Transcribe the whole listing without a single picture.

Data segment:
####################
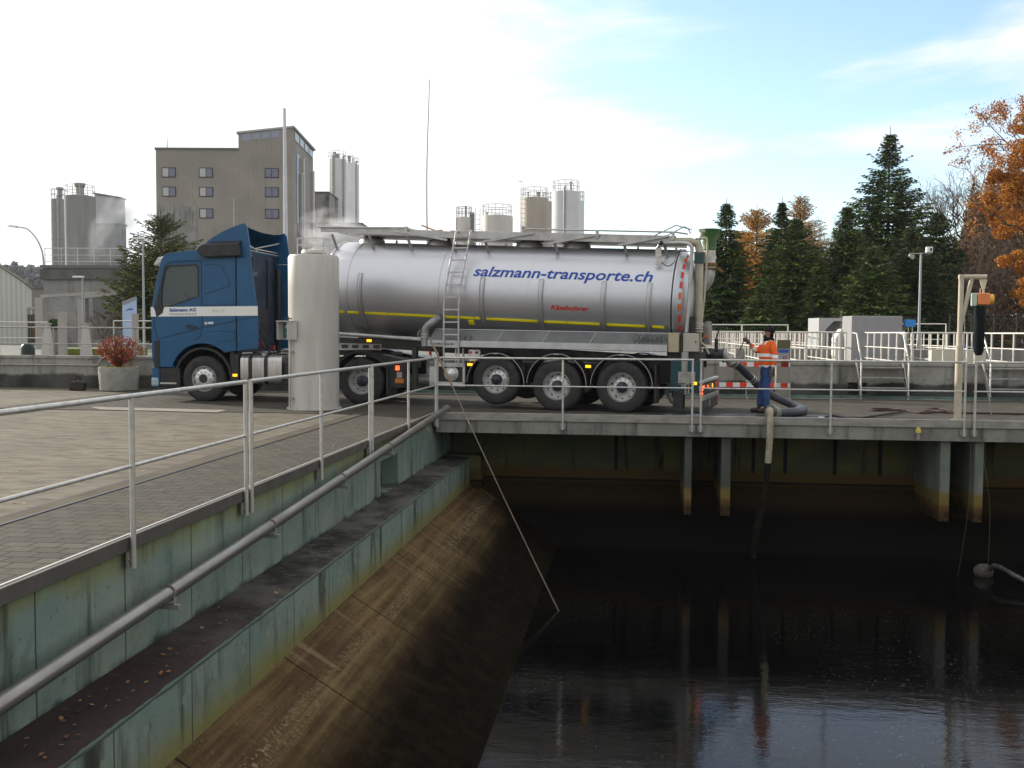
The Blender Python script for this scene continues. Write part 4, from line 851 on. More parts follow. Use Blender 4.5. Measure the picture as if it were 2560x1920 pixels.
u = MB(); u.lathe([(.135, -.62), (.135, -.20)], 28, Matrix.Translation((1.58, 1.25, 3.62))); u.lathe([(.15, -.40), (.15, -.34)], 28, Matrix.Translation((1.58, 1.25, 3.62))); fst = u.build('funnel_stack', GALV, Q, True)
u = MB(); u.lathe([(.14, -.22), (.15, -.20), (.13, -.12), (.15, -.06), (.14, 0), (.225, .20), (.235, .22), (.22, .215), (.13, .01)], 32, Matrix.Translation((1.58, 1.25, 3.62))); u.build('funnel', GRN, fst, True)
u = MB(); u.lathe([(.16, -.56), (.165, -.54), (.165, -.50), (.14, -.48)], 24, Matrix.Translation((1.58, 1.25, 3.62))); u.box(1.40, 1.80, 1.1, 1.4, 3.00, 3.03); u.tube([(1.8, 1.2, 2.98), (1.88, 1.2, 2.94)], .03); u.build('rusty_collar', mat('rust', (.22, .12, .04), .8, c2=(.12, .07, .03), sc=15), fst, True)
u = MB(); u.tube(spline([(1.58, 1.25, 3.0), (1.56, 1.25, 2.85), (1.46, 1.25, 2.68), (1.25, 1.25, 2.55), (1.1, 1.25, 2.5)], 5), [.13+.002*k for k in range(21)], 20); u.build('rear_bend', ALUD, fst, True)
u = MB(); u.box(1.28, 1.36, .6, 1.9, .95, 2.0); u.build('rear_frame', DARK, Q)
# sludge stains streaking the rear dish are a plate hanging behind the pipes
u = MB(); u.box(1.50, 1.64, 1.05, 1.45, 1.42, 1.86); u.tube([(1.57, 1.2, 1.86), (1.57, 1.2, 1.90)], .09, 16); vs_ = u.build('valve_body', mat('grimy_grey_casing', (.33, .31, .28), .5, .2, c2=(.10, .09, .08), sc=7), Q, bev=.03)
u = MB(); u.box(1.515, 1.64, 1.035, 1.05, 1.56, 1.62); u.build('orange_mark', mat('faded_orange', (.55, .20, .11), .5), vs_)
u = MB(); u.tube([(1.5, 1.2, 1.22), (1.92, 1.2, 1.20)], .13, 20); u.lathe([(.16, 0), (.16, .03)], 20, Matrix.Translation((1.9, 1.2, 1.2)) @ rot('Y', R(90))); u.tube([(1.78, 1.1, 1.3), (1.78, 1.1, 1.55)], .04, 10); u.bar((1.76, 1.05, 1.5), (1.86, 1.05, 1.80), .03, .03); u.build('outlet_valve', mat('black_cast_valve', (.03, .03, .035), .4, .3, c2=(.07, .065, .06), sc=9), Q, True)
u = MB(); u.tube([(1.92, 1.2, 1.20), (1.98, 1.2, 1.20)], .14, 18); u.tube(spline([(1.90, 1.2, 1.20), (2.02, 1.2, 1.14), (2.12, 1.2, 1.00)], 4), .105, 14); u.build('outlet_coupling', GALVD, Q, True)
u = MB(); u.box(1.0, 1.62, .08, .42, .48, 1.10); u.build('teal_box', mat('dark_teal_paint', (.01, .05, .06), .4), Q, bev=.01)
u = MB(); u.tube([(1.28, .12, 1.28), (1.28, .12, .55)], .075, 14); u.box(1.16, 1.50, .06, .10, .62, .88); u.tube([(1.32, .04, .42), (1.32, .02, .62), (1.38, .02, .66), (1.38, .02, .45)], .022, 8); u.build('rear_outlet_pipes', GALVD, Q, True)
u = MB(); u.box(1.05, 1.25, .10, .40, .12, .42); u.bar((.85, .03, .645), (1.5, .03, .645), .012, .012); u.tube([(.9, .1, .5), (1.02, .05, .27), (1.1, .03, .23)], .03, 8); u.build('rear_step', BLACK, Q)
u = MB(); u.box(1.45, 1.54, .04, .06, .62, .68); u.build('rear_side_marker', AMBER, Q)
u = MB(); u.box(1.58, 1.66, .05, 2.45, .64, .71); rb = u.build('upper_bumper_bar', GALV, Q, bev=.02)
u = MB(); u.box(1.56, 1.66, .05, 2.45, .42, .63); lb = u.build('lamp_bar', DARK, Q)
u = MB(); u.box(1.60, 1.68, .05, 2.45, .30, .40); u.build('lower_bumper_bar', GALVD, Q, bev=.01)
for y in (.0, ): 
    u = MB(); u.box(1.60, 1.665, .02, .05, .50, .60); u.box(1.662, 1.67, .07, .24, .53, .61); u.build('tail_lamp', REDL, lb, bev=.004)
    u = MB(); u.box(1.60, 1.665, .02, .05, .42, .47); u.build('tail_lamp', REDL, lb)
for y, m_ in ((.72, REDL), (1.45, AMBER)): 
    u = MB(); u.tube([(1.655, y, .55), (1.672, y, .55)], .045, 14); u.build('round_lamp', m_, lb)
u = MB(); u.box(1.662, 1.67, .95, 1.25, .46, .61); u.build('lamp_panel', mat('ochre_panel', (.30, .22, .10), .5), lb)
u = MB(); u.box(1.662, 1.67, 1.8, 2.43, .44, .62); u.build('red_lens', REDO, lb)
flap = [(.05, .08), (.06, .30), (2.45, .30), (2.45, .12)]
u = MB(); u.prism([(.05, .03), (.12, .31), (2.45, .31), (2.45, .08), (1.5, .06)], 1.64, 1.66, 'x'); fl = u.build('spray_flap', mat('dark_flap', (.03, .032, .038), .5, c2=(.06, .055, .05), sc=3), Q)
u = MB(); u.prism([(.35, .17), (.45, .13), (.55, .2), (.62, .27), (.45, .24)], 1.661, 1.665, 'x'); u.build('flap_emblem', mat('blue_grey_print', (.08, .12, .22), .5), fl)
u = MB(); u.bar((1.663, 1.0, .14), (1.663, 1.12, .27), .05, .004, up=(1, 0, 0)); u.bar((1.663, 1.12, .14), (1.663, 1.0, .27), .05, .004, up=(1, 0, 0)); u.build('flap_emblem', mat('pale_print', (.38, .38, .36), .5), fl)
u = MB(); u.box(1.661, 1.666, 2.25, 2.42, .10, .29); u.build('flap_reflector', REDO, fl)
u = MB(); u.box(.62, .74, .30, .33, 3.05, 3.40); u.box(.66, .72, .28, .30, 3.2, 3.25); cb = u.build('junction_box', GALV, Q)
u = MB(); u.ball((.72, .36, 3.50), .05); u.tube([(.7, .33, 3.4), (.62, .33, 3.46), (.72, .36, 3.5)], .008, 5); u.tube(spline([(.74, .31, 3.1), (.88, .30, 3.02), (1.0, .30, 3.10), (1.05, .32, 3.28), (1.15, .4, 3.33), (1.45, .5, 3.30)], 4), .010, 5); u.build('lamp_cable', BLACK, cb, True)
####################
Result of the exercise:
The Blender Python script for this scene continues. Write part 4, from line 851 on. More parts follow. Use Blender 4.5. Measure the picture as if it were 2560x1920 pixels.
u = MB(); u.lathe([(.135, -.62), (.135, -.20)], 28, Matrix.Translation((1.58, 1.25, 3.62))); u.lathe([(.15, -.40), (.15, -.34)], 28, Matrix.Translation((1.58, 1.25, 3.62))); fst = u.build('funnel_stack', GALV, Q, True)
u = MB(); u.lathe([(.14, -.22), (.15, -.20), (.13, -.12), (.15, -.06), (.14, 0), (.225, .20), (.235, .22), (.22, .215), (.13, .01)], 32, Matrix.Translation((1.58, 1.25, 3.62))); u.build('funnel', GRN, fst, True)
u = MB(); u.lathe([(.16, -.56), (.165, -.54), (.165, -.50), (.14, -.48)], 24, Matrix.Translation((1.58, 1.25, 3.62))); u.box(1.40, 1.80, 1.1, 1.4, 3.00, 3.03); u.tube([(1.8, 1.2, 2.98), (1.88, 1.2, 2.94)], .03); u.build('rusty_collar', mat('rust', (.22, .12, .04), .8, c2=(.12, .07, .03), sc=15), fst, True)
u = MB(); u.tube(spline([(1.58, 1.25, 3.0), (1.56, 1.25, 2.85), (1.46, 1.25, 2.68), (1.25, 1.25, 2.55), (1.1, 1.25, 2.5)], 5), [.13+.002*k for k in range(21)], 20); u.build('rear_bend', ALUD, fst, True)
u = MB(); u.box(1.28, 1.36, .6, 1.9, .95, 2.0); u.build('rear_frame', DARK, Q)
# sludge stains streaking the rear dish are a plate hanging behind the pipes
u = MB(); u.box(1.50, 1.64, 1.05, 1.45, 1.42, 1.86); u.tube([(1.57, 1.2, 1.86), (1.57, 1.2, 1.90)], .09, 16); vs_ = u.build('valve_body', mat('grimy_grey_casing', (.33, .31, .28), .5, .2, c2=(.10, .09, .08), sc=7), Q, bev=.03)
u = MB(); u.box(1.515, 1.64, 1.035, 1.05, 1.56, 1.62); u.build('orange_mark', mat('faded_orange', (.55, .20, .11), .5), vs_)
u = MB(); u.tube([(1.5, 1.2, 1.22), (1.92, 1.2, 1.20)], .13, 20); u.lathe([(.16, 0), (.16, .03)], 20, Matrix.Translation((1.9, 1.2, 1.2)) @ rot('Y', R(90))); u.tube([(1.78, 1.1, 1.3), (1.78, 1.1, 1.55)], .04, 10); u.bar((1.76, 1.05, 1.5), (1.86, 1.05, 1.80), .03, .03); u.build('outlet_valve', mat('black_cast_valve', (.03, .03, .035), .4, .3, c2=(.07, .065, .06), sc=9), Q, True)
u = MB(); u.tube([(1.92, 1.2, 1.20), (1.98, 1.2, 1.20)], .14, 18); u.tube(spline([(1.90, 1.2, 1.20), (2.02, 1.2, 1.14), (2.12, 1.2, 1.00)], 4), .105, 14); u.build('outlet_coupling', GALVD, Q, True)
u = MB(); u.box(1.0, 1.62, .08, .42, .48, 1.10); u.build('teal_box', mat('dark_teal_paint', (.01, .05, .06), .4), Q, bev=.01)
u = MB(); u.tube([(1.28, .12, 1.28), (1.28, .12, .55)], .075, 14); u.box(1.16, 1.50, .06, .10, .62, .88); u.tube([(1.32, .04, .42), (1.32, .02, .62), (1.38, .02, .66), (1.38, .02, .45)], .022, 8); u.build('rear_outlet_pipes', GALVD, Q, True)
u = MB(); u.box(1.05, 1.25, .10, .40, .12, .42); u.bar((.85, .03, .645), (1.5, .03, .645), .012, .012); u.tube([(.9, .1, .5), (1.02, .05, .27), (1.1, .03, .23)], .03, 8); u.build('rear_step', BLACK, Q)
u = MB(); u.box(1.45, 1.54, .04, .06, .62, .68); u.build('rear_side_marker', AMBER, Q)
u = MB(); u.box(1.58, 1.66, .05, 2.45, .64, .71); rb = u.build('upper_bumper_bar', GALV, Q, bev=.02)
u = MB(); u.box(1.56, 1.66, .05, 2.45, .42, .63); lb = u.build('lamp_bar', DARK, Q)
u = MB(); u.box(1.60, 1.68, .05, 2.45, .30, .40); u.build('lower_bumper_bar', GALVD, Q, bev=.01)
for y in (.0, ): 
    u = MB(); u.box(1.60, 1.665, .02, .05, .50, .60); u.box(1.662, 1.67, .07, .24, .53, .61); u.build('tail_lamp', REDL, lb, bev=.004)
    u = MB(); u.box(1.60, 1.665, .02, .05, .42, .47); u.build('tail_lamp', REDL, lb)
for y, m_ in ((.72, REDL), (1.45, AMBER)): 
    u = MB(); u.tube([(1.655, y, .55), (1.672, y, .55)], .045, 14); u.build('round_lamp', m_, lb)
u = MB(); u.box(1.662, 1.67, .95, 1.25, .46, .61); u.build('lamp_panel', mat('ochre_panel', (.30, .22, .10), .5), lb)
u = MB(); u.box(1.662, 1.67, 1.8, 2.43, .44, .62); u.build('red_lens', REDO, lb)
flap = [(.05, .08), (.06, .30), (2.45, .30), (2.45, .12)]
u = MB(); u.prism([(.05, .03), (.12, .31), (2.45, .31), (2.45, .08), (1.5, .06)], 1.64, 1.66, 'x'); fl = u.build('spray_flap', mat('dark_flap', (.03, .032, .038), .5, c2=(.06, .055, .05), sc=3), Q)
u = MB(); u.prism([(.35, .17), (.45, .13), (.55, .2), (.62, .27), (.45, .24)], 1.661, 1.665, 'x'); u.build('flap_emblem', mat('blue_grey_print', (.08, .12, .22), .5), fl)
u = MB(); u.bar((1.663, 1.0, .14), (1.663, 1.12, .27), .05, .004, up=(1, 0, 0)); u.bar((1.663, 1.12, .14), (1.663, 1.0, .27), .05, .004, up=(1, 0, 0)); u.build('flap_emblem', mat('pale_print', (.38, .38, .36), .5), fl)
u = MB(); u.box(1.661, 1.666, 2.25, 2.42, .10, .29); u.build('flap_reflector', REDO, fl)
u = MB(); u.box(.62, .74, .30, .33, 3.05, 3.40); u.box(.66, .72, .28, .30, 3.2, 3.25); cb = u.build('junction_box', GALV, Q)
u = MB(); u.ball((.72, .36, 3.50), .05); u.tube([(.7, .33, 3.4), (.62, .33, 3.46), (.72, .36, 3.5)], .008, 5); u.tube(spline([(.74, .31, 3.1), (.88, .30, 3.02), (1.0, .30, 3.10), (1.05, .32, 3.28), (1.15, .4, 3.33), (1.45, .5, 3.30)], 4), .010, 5); u.build('lamp_cable', BLACK, cb, True)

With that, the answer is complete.